Die Einkommen der Deutschen steigen stark, der Steuertarif wird allerdings nur langsam angepasst – das hat für immer mehr Steuerzahler dramatische Folgen: In diesem Jahr müssen bereits 2,99 Millionen Steuerpflichtige den Spitzensteuersatz zahlen. Wie groß die Dynamik ist, zeigt sich daran, dass damit 140.000 Deutsche mehr mit dem Spitzensteuersatz veranschlagt werden als noch im vergangenen Jahr – und sogar fast 650.000 mehr als 2014.
Diese Zahlen gehen aus einer Antwort des Bundesfinanzministeriums auf eine Anfrage der FDP hervor.

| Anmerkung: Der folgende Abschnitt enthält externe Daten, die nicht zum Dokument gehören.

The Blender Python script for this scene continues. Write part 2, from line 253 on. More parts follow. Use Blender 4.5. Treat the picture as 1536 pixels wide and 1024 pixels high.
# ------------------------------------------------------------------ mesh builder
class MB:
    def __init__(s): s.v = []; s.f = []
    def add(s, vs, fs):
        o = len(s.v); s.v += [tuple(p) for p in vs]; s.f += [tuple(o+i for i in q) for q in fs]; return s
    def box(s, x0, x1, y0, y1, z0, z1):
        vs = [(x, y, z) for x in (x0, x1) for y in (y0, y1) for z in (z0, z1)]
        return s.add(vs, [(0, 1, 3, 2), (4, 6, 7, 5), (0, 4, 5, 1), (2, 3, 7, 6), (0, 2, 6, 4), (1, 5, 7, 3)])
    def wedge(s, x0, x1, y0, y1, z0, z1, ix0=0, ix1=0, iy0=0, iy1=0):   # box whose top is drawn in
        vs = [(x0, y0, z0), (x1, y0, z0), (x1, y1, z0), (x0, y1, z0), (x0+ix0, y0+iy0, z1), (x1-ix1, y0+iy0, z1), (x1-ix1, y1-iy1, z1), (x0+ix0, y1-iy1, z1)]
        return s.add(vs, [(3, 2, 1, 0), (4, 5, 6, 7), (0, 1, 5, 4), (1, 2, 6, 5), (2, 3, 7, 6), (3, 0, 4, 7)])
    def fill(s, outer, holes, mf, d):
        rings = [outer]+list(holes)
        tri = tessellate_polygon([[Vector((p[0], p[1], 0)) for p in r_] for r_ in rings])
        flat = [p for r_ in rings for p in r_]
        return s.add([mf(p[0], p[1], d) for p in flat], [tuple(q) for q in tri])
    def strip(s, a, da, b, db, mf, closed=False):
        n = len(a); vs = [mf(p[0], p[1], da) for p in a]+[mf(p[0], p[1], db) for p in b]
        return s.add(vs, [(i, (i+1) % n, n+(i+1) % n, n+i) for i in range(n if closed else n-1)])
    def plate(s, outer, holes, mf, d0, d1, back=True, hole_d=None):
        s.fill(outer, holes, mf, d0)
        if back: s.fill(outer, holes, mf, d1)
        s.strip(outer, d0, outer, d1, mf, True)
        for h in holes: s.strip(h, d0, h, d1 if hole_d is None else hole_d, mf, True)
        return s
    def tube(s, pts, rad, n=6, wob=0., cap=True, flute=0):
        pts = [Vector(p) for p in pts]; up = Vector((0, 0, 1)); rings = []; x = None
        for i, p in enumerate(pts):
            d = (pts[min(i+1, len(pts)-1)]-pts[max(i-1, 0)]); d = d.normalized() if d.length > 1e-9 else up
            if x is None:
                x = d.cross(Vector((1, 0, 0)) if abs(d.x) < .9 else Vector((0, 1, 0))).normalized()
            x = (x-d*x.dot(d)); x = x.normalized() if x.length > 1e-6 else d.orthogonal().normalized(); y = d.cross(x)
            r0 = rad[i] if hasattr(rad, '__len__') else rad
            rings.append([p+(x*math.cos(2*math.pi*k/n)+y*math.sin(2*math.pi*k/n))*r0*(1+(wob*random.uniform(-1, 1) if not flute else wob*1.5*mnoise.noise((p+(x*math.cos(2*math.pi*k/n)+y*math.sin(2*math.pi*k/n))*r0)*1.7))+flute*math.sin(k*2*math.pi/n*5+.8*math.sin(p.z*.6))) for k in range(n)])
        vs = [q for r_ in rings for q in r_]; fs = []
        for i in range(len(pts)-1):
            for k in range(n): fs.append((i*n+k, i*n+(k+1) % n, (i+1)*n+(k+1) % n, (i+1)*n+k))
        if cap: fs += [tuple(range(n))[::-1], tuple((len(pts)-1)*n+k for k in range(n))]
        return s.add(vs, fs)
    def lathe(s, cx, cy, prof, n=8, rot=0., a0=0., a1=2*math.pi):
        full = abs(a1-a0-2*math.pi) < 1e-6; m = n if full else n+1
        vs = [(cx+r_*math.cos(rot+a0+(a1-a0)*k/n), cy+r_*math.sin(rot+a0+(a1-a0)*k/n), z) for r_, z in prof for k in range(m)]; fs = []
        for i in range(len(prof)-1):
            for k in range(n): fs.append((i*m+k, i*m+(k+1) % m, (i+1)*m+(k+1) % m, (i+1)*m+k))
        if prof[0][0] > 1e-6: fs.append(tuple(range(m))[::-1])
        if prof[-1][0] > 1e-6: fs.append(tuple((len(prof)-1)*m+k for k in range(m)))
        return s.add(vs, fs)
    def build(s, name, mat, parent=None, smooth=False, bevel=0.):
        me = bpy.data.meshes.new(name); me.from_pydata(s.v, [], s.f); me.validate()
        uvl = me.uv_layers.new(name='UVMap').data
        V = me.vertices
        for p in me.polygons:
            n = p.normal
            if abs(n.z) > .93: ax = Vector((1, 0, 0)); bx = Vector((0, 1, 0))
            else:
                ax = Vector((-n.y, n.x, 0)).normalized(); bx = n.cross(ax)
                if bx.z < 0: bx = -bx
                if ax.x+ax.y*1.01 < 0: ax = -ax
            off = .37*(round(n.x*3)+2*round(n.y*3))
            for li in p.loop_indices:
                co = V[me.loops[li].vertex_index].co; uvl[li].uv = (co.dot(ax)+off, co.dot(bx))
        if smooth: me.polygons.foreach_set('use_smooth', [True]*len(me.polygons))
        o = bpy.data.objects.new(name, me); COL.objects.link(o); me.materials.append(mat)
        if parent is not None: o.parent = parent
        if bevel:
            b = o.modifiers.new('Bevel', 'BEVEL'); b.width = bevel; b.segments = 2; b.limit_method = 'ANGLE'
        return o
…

Über eine mögliche Entwicklung bis zum Ende der Legislaturperiode wollten die Experten von Finanzminister Olaf Scholz (SPD) keine Prognose abgeben. „Dass die Bundesregierung keine Auskunft darüber geben möchte, halte ich für ungerechtfertigt“, sagt der FDP-Bundestagsabgeordnete Carl-Julius Cronenberg.
Er geht bei einer allgemeinen Lohn- und Gehaltsentwicklung von drei Prozent pro Jahr davon aus, dass rund 150.000 Bürger jährlich mehr „in den Spitzensteuersatz gespült werden“. Das sei keine Entlastung, wie sie im Koalitionsvertrag versprochen gewesen sei, sondern eine weitere Überbelastung, so Cronenberg.
Wer muss eine Einkommensteuererklärung machen?
Alleinstehende Arbeitnehmer, die nur bei einem Arbeitgeber beschäftigt sind, müssen in der Regel keine Steuererklärung abgeben. Das ändert sich, wenn ...
- wenn Nebeneinkünfte von mehr als 410 Euro pro Jahr erzielt wurden.
- der Arbeitnehmer bei mehreren Arbeitgebern gleichzeitig beschäftigt ist oder war.
- keine Einkünfte aus einer Arbeitnehmertätigkeit mit Lohnabzug erzielt wurden, aber der Gesamtbetrag der Einkünfte bei einem Ledigen im Jahr 2016 beispielsweise durch eine Rente über 8.652 Euro liegt.
- Lohnersatzleistungen wie beispielsweise Arbeitslosen- und Elterngeld über 410 Euro pro Jahr bezogen wurden.
- auf der Lohnsteuerkarte ein Freibetrag eingetragen wurde (– beispielsweise ein Freibetrag für Werbungskosten) und der Arbeitslohn über11.000 Euro liegt (20.900 Euro für zusammen veranlagte Ehegatten)
- der Arbeitnehmer verheiratet ist und einer der Ehegatten nach der Steuerklasse V oder VI besteuert wurde.
- der Arbeitnehmer verheiratet ist und die Ehegatten nach dem sogenannten Faktorverfahren besteuert wurde.
- der Arbeitnehmer nacheinander bei verschiedenen Arbeitgebern beschäftigt war und ein Arbeitgeber einen sonstigen Bezug (beispielsweise Urlaubsgeld, Weihnachtsgeld oder Abfindungen) versteuert hat, bei dem der Arbeitslohn beim anderen Arbeitgeber nicht mit einbezogen wurde.
- der Arbeitnehmer geschieden wurde – oder der Ehegatte gestorben ist – und er im gleichen Jahr wieder geheiratet hat.
- zum Ende des Vorjahres ein sogenannter Verlustvortag festgestellt wurde – beispielsweise Verluste aus Vermietung und Verpachtung.
Derzeit greift für Singles ab einem zu versteuernden Jahreseinkommen von 54.950 Euro der Spitzensteuersatz. Auf jeden weiteren verdienten Euro fallen dann 42 Prozent Steuern an. Für ledige Top-Verdiener existiert für Einkommen ab 260.533 Euro darüber hinaus noch die sogenannte Reichensteuer. Bei Verheirateten verdoppeln sich die Beträge entsprechend.